Autore: Lorenzo Grazzi
Viviamo in un mondo di social, ma anche in un mondo di persone e l’età m’insegna che spesso le persone se ne vanno in giro con un social carico tra le mani e senza paura di usarlo.
Ecco, credo che “discriminazione” sia solo una maschera, una parola vuota dietro la quale si nasconde proprio la Paura, quell’emozione ancestrale, quel terrore del mondo che è la prima sensazione che ci accoglie quando arriviamo su questa terra. Non abbiamo fame nei nostri primi istanti, non abbiamo sete, non dobbiamo nemmeno andare in bagno. Abbiamo paura. Nasciamo piangendo e non sono lacrime di felicità.
Quando cresciamo poi impariamo chi siamo e cosa siamo sul metro del paragone: io sono bianco perché quel bambino che è nero è diverso da me. Io sono maschio perché quel bambino diverso da me è femmina. Io sono biondo perché quel bambino diverso da me è castano e così via. Ci definiamo in base a ciò che abbiamo o non abbiamo in comune con chi ci circonda.
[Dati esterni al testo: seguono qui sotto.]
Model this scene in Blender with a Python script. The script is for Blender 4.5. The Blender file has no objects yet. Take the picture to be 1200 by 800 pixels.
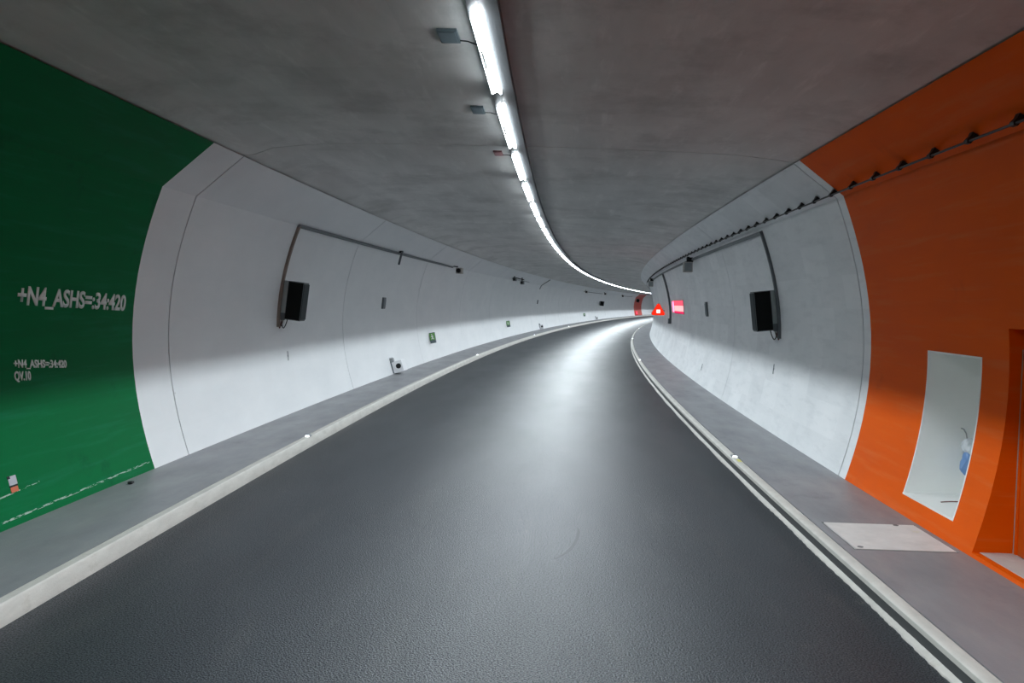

Ma quella paura è sempre lì, la conosciamo da sempre, è stato il nostro approccio a questa dimensione e per noi è normale coccolarla un po’: si è persino dimostrata utile in diverse occasioni, ci ha difeso quando necessario costringendoci a una maggiore attenzione, a non andare di sera in posti isolati, a non giocare con una pistola o semplicemente a non accettare caramelle dagli sconosciuti. Alcuni di noi hanno avuto brillanti esisti negli studi per paura di fare figuracce nelle interrogazioni.
Ma poi ci sfugge di mano, e allora la Paura diventa passa dall’essere il mezzo a essere la padrona e tutto ciò che è diverso da noi ci spaventa, ci obbliga a ridimensionare il nostro mondo, a chiuderci nel nostro straordinario guscio protettivo.
Oggi parliamo spesso di discriminazione razziale perché il diverso è anche ignoto, non lo conosciamo, ci spaventa proprio come quegli sconosciuti con le tasche piene di caramelle. Discriminiamo le donne perché, in un mondo che per secoli ha favorito gli uomini, l’idea di essere esclusi dal potere è peggio di qualunque scenario. Discriminiamo gli omosessuali perché la loro sensibilità è drammatica per il maschio alfa… se lui è uomo e può amare un altro uomo, allora c’è la possibilità che accada anche a me? Terrore!
Ma c’è poi una discriminazione più sottile.
Apro i social e leggo di un ragazzo, studente universitario in scienze motorie che in Ungheria (terra che ha davvero molta paura), si reca in una palestra e viene cacciato dopo le continue lamentele dei clienti abituali. Il motivo? Il ragazzo indossa una tuta molto aderente che non nasconde la sua dotazione.
Immaginate i maschi alfa del quartiere che se potessero marcherebbero il territorio facendo pipì negli angoli delle strade, vedere uno straniero tra di loro che ne umilia e sminuisce le gioie! Sacrilegio!
Anche perché nella stessa palestra è pieno di ragazze, ragazze in tenuta succinta, che non nascondono il loro corpo che con tute attillate che aderiscono al corpo come un preservativo accendendo gli ormoni ungheresi!
Ecco, da una ragazza ci si aspetta che, se frequenta la palestra sia in qualche modo disponibile, esibizionista, vogliosa di scoprirsi per i re leoni dei paraggi e più succinti sono gli indumenti, meglio è per la libido repressa dal testosterone.
Ma un ragazzo? Com’è possibile accettare che un corpo maschile non si copra? Non scompaia per lasciare spazio a chi ha già lasciato la propria impronta nella zona di caccia?
La discriminazione è una cosa orribile, terrificante, proprio perché nasce dalla Paura incontrollata di perdere qualcosa, di essere ridotti al secondo posto, di non avere gli strumenti (che altro è il pene?!) per poter gareggiare ad armi pari.
Dovremmo educare la società in maniera radicale, dovremmo avere un mondo pieno di genitori che non vivono di paura e che non crescano figli spaventati, ma per farlo dovremmo essere noi ad affrontare la svolta (terrificante, lo ammetto) e pensare che forse, è la nostra generazione quella che deve cedere, che deve abbandonarsi alla Paura e combatterla. Solo così potremo avere speranze di sopravvivere come individui e come specie perché dalla paura nascono i diverbi, gli scontri e poi le guerre.
Nonostante l’alta opinione che abbiamo di noi al pianeta non importa proprio nulla della nostra innata gara al pene più lungo, e se non riusciamo a evolvere velocemente (e non intendo usare il pollice opponibile o usare la ruota), difficilmente sopravviveremo ai prossimi cinquant’anni.